Embora o contexto da foto ainda seja contestado, a conversa imaginada descreve o que provavelmente aconteceu naquele dia pouco antes de um atirador franquista disparar de longe, matando o miliciano que corria colina abaixo para a câmera de Capa. “As pessoas querem a verdade da fotografia de guerra, mais que de qualquer outro tipo de fotografia”, diz Jimmy Fox, editor de imagens da Magnum que já trabalhou com gente como Don McCullin e Philip Jones Griffiths. “Mas a superfície plana de uma imagem não é e nunca poderá ser a realidade.”
Na Espanha, Capa em pouco tempo ganhou fama por fazer fotos independentemente dos riscos, criando o tom da reportagem de guerra como a conhecemos hoje. Taro também era vista com frequência correndo pelas linhas de batalha com sua máquina fotográfica; sua audácia só era comparável à sua imprudência. Ela ia e vinha das linhas de frente, fotografando tudo o que via pela frente, movida por um misto de humanismo, engajamento político e uma compreensão sagaz do poder da fotografia para moldar a opinião pública.
Ao longo de 1937 Taro foi a várias linhas de frente, com Robert Capa ou sem ele. Os dois conseguiram retornar a Paris para férias curtas em julho daquele ano; festejaram o Dia da Bastilha dançando nas ruas abaixo da basílica Sacre Coeur e, segundo Schaber, traçando “grandes planos para o futuro”. Então Taro retornou à Espanha sozinha, apesar dos receios crescentes de seus amigos que, tendo visto suas fotos recentes dos combates, temiam por sua segurança.

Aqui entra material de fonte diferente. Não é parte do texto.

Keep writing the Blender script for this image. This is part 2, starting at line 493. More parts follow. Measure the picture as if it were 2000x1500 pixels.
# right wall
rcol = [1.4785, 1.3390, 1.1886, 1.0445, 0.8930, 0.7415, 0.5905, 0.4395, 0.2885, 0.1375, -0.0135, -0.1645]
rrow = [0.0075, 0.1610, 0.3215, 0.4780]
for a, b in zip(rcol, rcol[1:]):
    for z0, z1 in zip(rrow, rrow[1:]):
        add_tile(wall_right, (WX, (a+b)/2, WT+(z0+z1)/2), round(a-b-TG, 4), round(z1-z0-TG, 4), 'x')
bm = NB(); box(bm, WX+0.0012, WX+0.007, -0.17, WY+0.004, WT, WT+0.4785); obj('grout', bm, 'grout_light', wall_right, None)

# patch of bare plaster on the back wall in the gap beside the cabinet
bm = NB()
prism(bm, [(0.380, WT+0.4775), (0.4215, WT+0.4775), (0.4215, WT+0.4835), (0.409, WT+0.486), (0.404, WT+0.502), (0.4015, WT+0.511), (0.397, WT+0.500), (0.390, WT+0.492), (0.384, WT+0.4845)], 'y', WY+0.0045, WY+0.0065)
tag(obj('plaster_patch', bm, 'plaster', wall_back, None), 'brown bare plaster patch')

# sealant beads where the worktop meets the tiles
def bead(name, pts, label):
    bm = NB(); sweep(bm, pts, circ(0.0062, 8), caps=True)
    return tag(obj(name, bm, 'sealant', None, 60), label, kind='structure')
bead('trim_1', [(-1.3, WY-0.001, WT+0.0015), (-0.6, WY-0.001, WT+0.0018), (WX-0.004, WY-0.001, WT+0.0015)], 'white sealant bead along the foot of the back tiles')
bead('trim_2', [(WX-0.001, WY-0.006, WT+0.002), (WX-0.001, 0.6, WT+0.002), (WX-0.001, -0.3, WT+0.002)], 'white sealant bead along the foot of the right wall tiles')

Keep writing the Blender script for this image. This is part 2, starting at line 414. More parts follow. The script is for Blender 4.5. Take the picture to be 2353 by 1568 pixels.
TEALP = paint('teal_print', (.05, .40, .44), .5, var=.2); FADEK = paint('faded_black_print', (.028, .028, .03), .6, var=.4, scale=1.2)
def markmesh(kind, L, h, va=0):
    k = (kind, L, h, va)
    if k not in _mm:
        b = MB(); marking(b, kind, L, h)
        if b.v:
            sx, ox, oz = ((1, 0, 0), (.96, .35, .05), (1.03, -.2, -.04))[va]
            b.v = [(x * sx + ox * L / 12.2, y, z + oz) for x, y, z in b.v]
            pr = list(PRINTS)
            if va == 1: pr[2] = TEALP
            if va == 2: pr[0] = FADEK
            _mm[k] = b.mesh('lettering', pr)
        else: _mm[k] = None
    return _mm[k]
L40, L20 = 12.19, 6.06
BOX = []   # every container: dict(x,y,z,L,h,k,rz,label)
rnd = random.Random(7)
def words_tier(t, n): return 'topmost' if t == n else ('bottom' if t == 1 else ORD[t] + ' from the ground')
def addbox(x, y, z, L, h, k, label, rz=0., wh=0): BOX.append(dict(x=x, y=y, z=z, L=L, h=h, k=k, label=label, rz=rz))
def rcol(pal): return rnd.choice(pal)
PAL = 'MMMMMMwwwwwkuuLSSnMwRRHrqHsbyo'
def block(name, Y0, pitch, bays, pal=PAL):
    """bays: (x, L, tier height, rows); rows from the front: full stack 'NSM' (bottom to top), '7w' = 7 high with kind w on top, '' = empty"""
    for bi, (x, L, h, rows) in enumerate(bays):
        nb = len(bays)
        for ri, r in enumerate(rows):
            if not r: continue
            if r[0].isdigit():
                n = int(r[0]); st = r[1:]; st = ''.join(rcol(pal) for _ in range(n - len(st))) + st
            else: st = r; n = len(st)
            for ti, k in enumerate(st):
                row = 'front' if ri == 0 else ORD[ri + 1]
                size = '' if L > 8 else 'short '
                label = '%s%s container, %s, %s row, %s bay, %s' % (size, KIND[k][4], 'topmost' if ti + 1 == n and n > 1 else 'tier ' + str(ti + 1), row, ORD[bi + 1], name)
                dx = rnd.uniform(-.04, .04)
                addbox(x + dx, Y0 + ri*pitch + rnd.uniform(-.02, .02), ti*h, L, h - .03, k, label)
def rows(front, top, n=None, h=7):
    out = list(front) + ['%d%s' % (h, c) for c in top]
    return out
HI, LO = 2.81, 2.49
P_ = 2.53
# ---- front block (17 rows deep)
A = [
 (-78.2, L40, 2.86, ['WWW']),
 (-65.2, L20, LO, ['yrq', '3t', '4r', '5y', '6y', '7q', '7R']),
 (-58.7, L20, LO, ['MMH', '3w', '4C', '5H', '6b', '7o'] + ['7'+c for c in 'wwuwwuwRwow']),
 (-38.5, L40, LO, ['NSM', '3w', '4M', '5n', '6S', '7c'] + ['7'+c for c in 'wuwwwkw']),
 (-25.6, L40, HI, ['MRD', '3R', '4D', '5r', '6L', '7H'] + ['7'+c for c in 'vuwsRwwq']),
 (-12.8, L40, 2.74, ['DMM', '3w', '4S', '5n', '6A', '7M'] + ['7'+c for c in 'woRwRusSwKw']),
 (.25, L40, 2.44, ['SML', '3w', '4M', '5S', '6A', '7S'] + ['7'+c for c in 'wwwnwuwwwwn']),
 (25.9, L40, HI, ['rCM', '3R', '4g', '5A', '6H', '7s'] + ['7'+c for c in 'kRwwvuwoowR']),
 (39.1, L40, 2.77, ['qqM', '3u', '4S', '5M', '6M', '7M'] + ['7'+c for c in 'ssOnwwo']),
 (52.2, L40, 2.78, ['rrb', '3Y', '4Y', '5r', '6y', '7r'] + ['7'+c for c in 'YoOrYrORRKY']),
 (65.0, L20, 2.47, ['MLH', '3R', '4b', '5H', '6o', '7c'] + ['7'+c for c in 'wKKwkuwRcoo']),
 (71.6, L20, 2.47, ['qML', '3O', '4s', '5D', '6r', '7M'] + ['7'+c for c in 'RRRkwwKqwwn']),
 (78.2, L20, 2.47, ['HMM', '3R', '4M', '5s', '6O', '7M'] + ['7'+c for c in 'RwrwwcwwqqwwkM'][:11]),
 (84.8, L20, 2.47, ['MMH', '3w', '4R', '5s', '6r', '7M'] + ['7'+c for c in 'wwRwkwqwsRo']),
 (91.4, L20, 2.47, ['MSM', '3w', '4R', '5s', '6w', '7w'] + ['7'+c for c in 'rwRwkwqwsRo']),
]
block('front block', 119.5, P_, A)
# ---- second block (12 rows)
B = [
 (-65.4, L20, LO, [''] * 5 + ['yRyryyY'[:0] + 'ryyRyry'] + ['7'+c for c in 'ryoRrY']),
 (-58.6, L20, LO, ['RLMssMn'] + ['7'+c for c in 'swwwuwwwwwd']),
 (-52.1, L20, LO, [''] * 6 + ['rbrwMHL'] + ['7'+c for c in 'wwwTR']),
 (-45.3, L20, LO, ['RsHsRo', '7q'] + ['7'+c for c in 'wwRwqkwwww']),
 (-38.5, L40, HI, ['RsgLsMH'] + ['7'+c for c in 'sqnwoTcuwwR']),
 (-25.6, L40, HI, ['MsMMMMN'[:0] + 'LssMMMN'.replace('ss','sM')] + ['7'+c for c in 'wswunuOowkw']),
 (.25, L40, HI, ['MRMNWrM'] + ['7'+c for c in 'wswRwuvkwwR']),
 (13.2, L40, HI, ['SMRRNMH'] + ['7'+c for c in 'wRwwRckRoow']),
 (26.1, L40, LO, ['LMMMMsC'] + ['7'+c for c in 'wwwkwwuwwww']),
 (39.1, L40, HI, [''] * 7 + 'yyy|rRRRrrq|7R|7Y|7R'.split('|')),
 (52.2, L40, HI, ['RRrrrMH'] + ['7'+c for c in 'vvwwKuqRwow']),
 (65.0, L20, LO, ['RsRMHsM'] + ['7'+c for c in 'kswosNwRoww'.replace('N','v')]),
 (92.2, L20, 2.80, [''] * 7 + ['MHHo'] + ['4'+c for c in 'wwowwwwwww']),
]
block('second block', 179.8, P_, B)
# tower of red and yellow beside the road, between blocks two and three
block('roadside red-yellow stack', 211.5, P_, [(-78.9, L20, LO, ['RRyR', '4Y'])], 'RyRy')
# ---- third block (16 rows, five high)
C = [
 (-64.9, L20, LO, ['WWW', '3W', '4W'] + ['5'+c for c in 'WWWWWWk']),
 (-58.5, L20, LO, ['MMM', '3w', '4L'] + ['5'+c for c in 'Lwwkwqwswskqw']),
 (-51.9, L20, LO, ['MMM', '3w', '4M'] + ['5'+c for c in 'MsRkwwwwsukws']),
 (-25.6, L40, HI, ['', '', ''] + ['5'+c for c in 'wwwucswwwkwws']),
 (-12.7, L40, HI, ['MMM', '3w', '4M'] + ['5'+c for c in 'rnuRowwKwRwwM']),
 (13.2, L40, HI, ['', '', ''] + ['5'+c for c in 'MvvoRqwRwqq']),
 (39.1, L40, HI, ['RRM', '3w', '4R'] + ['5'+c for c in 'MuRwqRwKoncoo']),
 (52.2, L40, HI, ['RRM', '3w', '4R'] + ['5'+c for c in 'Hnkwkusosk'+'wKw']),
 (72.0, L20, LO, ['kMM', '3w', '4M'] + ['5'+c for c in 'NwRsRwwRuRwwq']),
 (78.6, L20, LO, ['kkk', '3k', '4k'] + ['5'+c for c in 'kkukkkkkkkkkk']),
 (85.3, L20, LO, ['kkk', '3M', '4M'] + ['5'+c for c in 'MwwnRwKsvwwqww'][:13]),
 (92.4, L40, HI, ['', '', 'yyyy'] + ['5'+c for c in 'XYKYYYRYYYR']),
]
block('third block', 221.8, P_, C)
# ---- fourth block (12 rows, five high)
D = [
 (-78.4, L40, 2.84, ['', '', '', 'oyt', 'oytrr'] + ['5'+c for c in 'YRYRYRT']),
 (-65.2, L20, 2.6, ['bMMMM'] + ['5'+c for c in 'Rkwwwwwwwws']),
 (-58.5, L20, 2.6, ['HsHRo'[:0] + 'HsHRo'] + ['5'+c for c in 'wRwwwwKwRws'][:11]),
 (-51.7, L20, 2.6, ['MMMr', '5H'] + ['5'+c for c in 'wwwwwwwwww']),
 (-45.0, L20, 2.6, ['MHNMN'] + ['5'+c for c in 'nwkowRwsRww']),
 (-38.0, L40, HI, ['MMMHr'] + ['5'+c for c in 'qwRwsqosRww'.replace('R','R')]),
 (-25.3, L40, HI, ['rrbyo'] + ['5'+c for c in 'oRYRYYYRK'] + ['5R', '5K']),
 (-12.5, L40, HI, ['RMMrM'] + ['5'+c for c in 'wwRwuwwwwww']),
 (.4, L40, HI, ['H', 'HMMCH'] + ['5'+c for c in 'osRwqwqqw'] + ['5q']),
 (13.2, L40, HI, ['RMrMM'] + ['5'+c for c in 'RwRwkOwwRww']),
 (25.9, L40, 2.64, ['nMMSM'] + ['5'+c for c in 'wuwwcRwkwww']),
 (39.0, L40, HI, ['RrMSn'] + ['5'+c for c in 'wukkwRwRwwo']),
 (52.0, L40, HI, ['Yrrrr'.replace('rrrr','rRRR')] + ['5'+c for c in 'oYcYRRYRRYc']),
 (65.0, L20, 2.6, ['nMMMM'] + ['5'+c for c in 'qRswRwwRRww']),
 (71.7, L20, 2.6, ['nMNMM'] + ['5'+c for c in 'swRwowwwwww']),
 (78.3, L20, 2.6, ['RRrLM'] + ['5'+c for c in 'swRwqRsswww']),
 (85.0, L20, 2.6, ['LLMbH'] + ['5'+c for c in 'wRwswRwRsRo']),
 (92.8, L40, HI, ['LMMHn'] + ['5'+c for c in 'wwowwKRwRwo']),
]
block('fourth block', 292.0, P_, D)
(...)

Desafiando a proibição de jornalistas se deslocarem até o front, ela mais uma vez foi até Brunete com o jornalista canadense Ted Allan, seu amigo íntimo, companheiro de viagem e, pouco depois, amante. De acordo com o diário de Allan, escrito posteriormente, eles passavam “manhãs, tardes e noites juntos, correndo atrás de notícias. Fomos companheiros constantes por três ou quatro semanas. Finalmente, numa tarde, acabamos no quarto de hotel dela.” Taro disse a Allan: “Capa é meu amigo, meu copain”, e falou que talvez viajasse à China com ele. “Nada estava decidido”, escreveu Allan. “Tudo era possível.”